**PROMPT:** Repeat the full listing below verbatim and keep the images out.

>>>

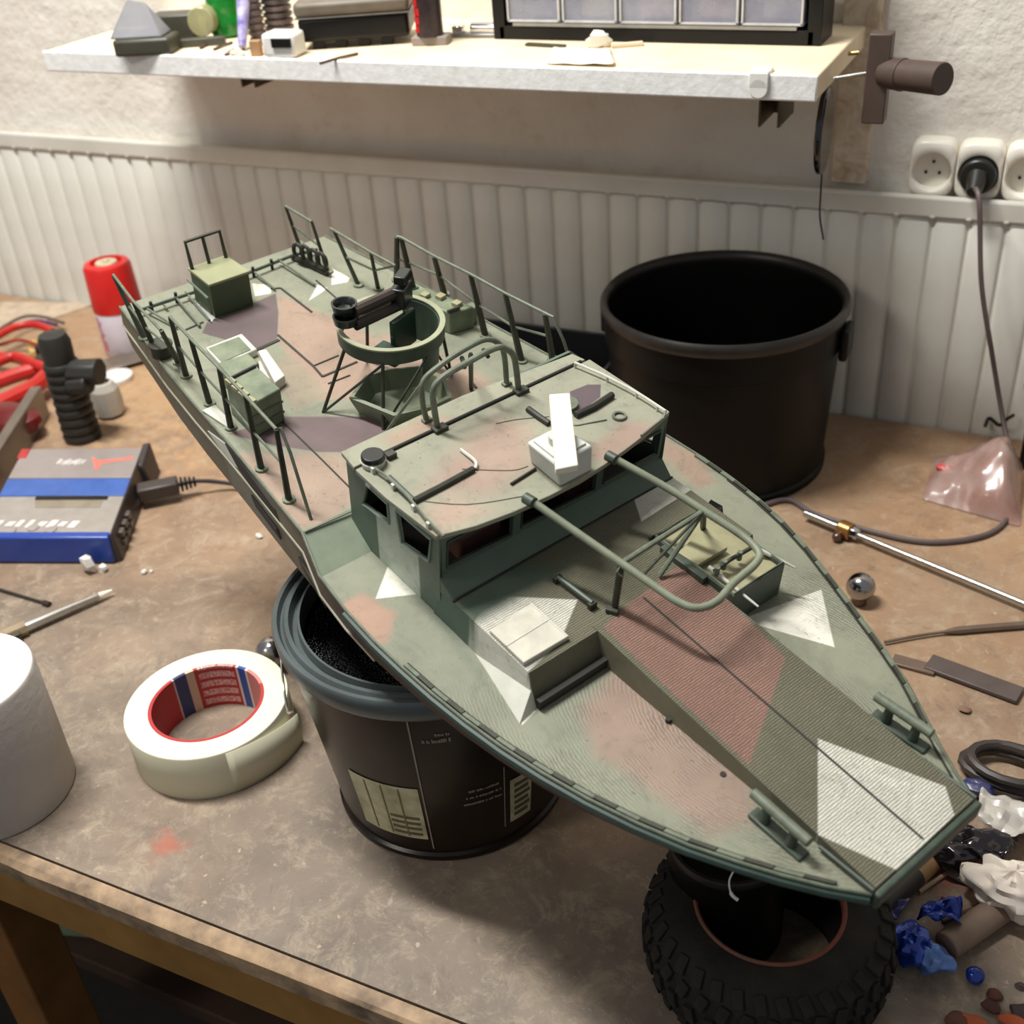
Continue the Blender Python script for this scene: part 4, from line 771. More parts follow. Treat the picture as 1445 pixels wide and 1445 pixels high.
crumple('navy_scrap', (1378, 1112), 0.006, 0.008, (1.6, 0.9, 0.6), mat('navy', (52, 54, 96), 0.35), 'dark navy cloth scrap beside the coiled cable', 'scrap', 36)
crumple('blue_plug', (1444, 1152), 0.010, 0.010, (1.2, 1, 0.8), M_bf, 'blue plastic plug cut by the right frame edge', 'plug', 37, 0.05)
# tube and wooden stick
a, b = vn(G((1335, 1335), 0.0085)), vn(G((1440, 1262), 0.0085))
mb = MB(); mb.cyl(a, b, 0.0085, n=24); o = mb.build('brown_tube', mat('tube_brown', (130, 108, 92), 0.55, var=0.1), bevel=0.001); tag(o, 'grey brown tube ending under the white tissue', 'tube')
a, b = vn(G((1330, 1300), 0.002)), vn(G((1402, 1268), 0.002)); mb = MB(); mb.cyl(a, b, 0.0013, n=8); o = mb.build('thin_stick', mat('tan_stick', (96, 76, 58), 0.6)); o.location.z=-0.0006; tag(o, 'thin dark stick parallel to the brown tube', 'stick')
pb = thing('paint_brush', 'wooden handled brush with a dark ferrule under the bow tip', 'brush', G((1290, 1255)))
a, b = vn(G((1336, 1196), 0.0075)), vn(G((1228, 1290), 0.0075)); d = b - a
mb = MB(); mb.tube([a, a + d * 0.1, a + d * 0.45], [0.003, 0.0065, 0.0072], 16); own(pb, mb).build('handle', mat('brush_wood', (178, 138, 92), 0.5, var=0.1), pb)
mb = MB(); mb.tube([a + d * 0.43, a + d * 0.9], [0.0075, 0.0078], 18); own(pb, mb).build('ferrule', mat('ferrule_dark', (70, 66, 62), 0.4, 0.3), pb)
a, b = vn(G((1296, 1258), 0.002)), vn(G((1342, 1228), 0.002)); mb = MB(); mb.cyl(a, b, 0.002, 0.0012, n=8); o = mb.build('match_stick', mat('light_wood', (206, 170, 136), 0.6)); tag(o, 'pale little stick just right of the brush', 'stick')
for i, (px, r, cc) in enumerate((((1405, 1405), 0.004, (84, 40, 28)), ((1398, 1420), 0.0045, (70, 30, 24)), ((1442, 1392), 0.003, (60, 40, 36)), ((1352, 1441), 0.006, (92, 52, 40)), ((1372, 1442), 0.0055, (172, 84, 40)), ((1428, 1442), 0.006, (176, 80, 38)), ((1443, 1428), 0.006, (50, 34, 34)), ((1362, 980 + 22), 0.004, (132, 100, 78)), ((1330, 1190 + 78), 0.0014, (80, 40, 34)))):
    crumple('rust_chip', px, r * 0.35, r, (1.3, 0.9, 0.35), mat('chip%d' % i, cc, 0.7), ['dark red flake above the lower right corner', 'dark red flake just below the other flake', 'small dark flake at the right edge low down', 'brown chip at the bottom edge left of the orange ones', 'orange chip at the bottom edge, left one', 'orange chip at the bottom edge, right one', 'dark chip in the bottom right corner', 'round brown spot of glue above the bow tip', 'tiny dark speck in the red dust'][i], 'chip', 50 + i, 0.55, 9, 5)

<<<

**REPLY:**
Continue the Blender Python script for this scene: part 4, from line 771. More parts follow. Treat the picture as 1445 pixels wide and 1445 pixels high.
crumple('navy_scrap', (1378, 1112), 0.006, 0.008, (1.6, 0.9, 0.6), mat('navy', (52, 54, 96), 0.35), 'dark navy cloth scrap beside the coiled cable', 'scrap', 36)
crumple('blue_plug', (1444, 1152), 0.010, 0.010, (1.2, 1, 0.8), M_bf, 'blue plastic plug cut by the right frame edge', 'plug', 37, 0.05)
# tube and wooden stick
a, b = vn(G((1335, 1335), 0.0085)), vn(G((1440, 1262), 0.0085))
mb = MB(); mb.cyl(a, b, 0.0085, n=24); o = mb.build('brown_tube', mat('tube_brown', (130, 108, 92), 0.55, var=0.1), bevel=0.001); tag(o, 'grey brown tube ending under the white tissue', 'tube')
a, b = vn(G((1330, 1300), 0.002)), vn(G((1402, 1268), 0.002)); mb = MB(); mb.cyl(a, b, 0.0013, n=8); o = mb.build('thin_stick', mat('tan_stick', (96, 76, 58), 0.6)); o.location.z=-0.0006; tag(o, 'thin dark stick parallel to the brown tube', 'stick')
pb = thing('paint_brush', 'wooden handled brush with a dark ferrule under the bow tip', 'brush', G((1290, 1255)))
a, b = vn(G((1336, 1196), 0.0075)), vn(G((1228, 1290), 0.0075)); d = b - a
mb = MB(); mb.tube([a, a + d * 0.1, a + d * 0.45], [0.003, 0.0065, 0.0072], 16); own(pb, mb).build('handle', mat('brush_wood', (178, 138, 92), 0.5, var=0.1), pb)
mb = MB(); mb.tube([a + d * 0.43, a + d * 0.9], [0.0075, 0.0078], 18); own(pb, mb).build('ferrule', mat('ferrule_dark', (70, 66, 62), 0.4, 0.3), pb)
a, b = vn(G((1296, 1258), 0.002)), vn(G((1342, 1228), 0.002)); mb = MB(); mb.cyl(a, b, 0.002, 0.0012, n=8); o = mb.build('match_stick', mat('light_wood', (206, 170, 136), 0.6)); tag(o, 'pale little stick just right of the brush', 'stick')
for i, (px, r, cc) in enumerate((((1405, 1405), 0.004, (84, 40, 28)), ((1398, 1420), 0.0045, (70, 30, 24)), ((1442, 1392), 0.003, (60, 40, 36)), ((1352, 1441), 0.006, (92, 52, 40)), ((1372, 1442), 0.0055, (172, 84, 40)), ((1428, 1442), 0.006, (176, 80, 38)), ((1443, 1428), 0.006, (50, 34, 34)), ((1362, 980 + 22), 0.004, (132, 100, 78)), ((1330, 1190 + 78), 0.0014, (80, 40, 34)))):
    crumple('rust_chip', px, r * 0.35, r, (1.3, 0.9, 0.35), mat('chip%d' % i, cc, 0.7), ['dark red flake above the lower right corner', 'dark red flake just below the other flake', 'small dark flake at the right edge low down', 'brown chip at the bottom edge left of the orange ones', 'orange chip at the bottom edge, left one', 'orange chip at the bottom edge, right one', 'dark chip in the bottom right corner', 'round brown spot of glue above the bow tip', 'tiny dark speck in the red dust'][i], 'chip', 50 + i, 0.55, 9, 5)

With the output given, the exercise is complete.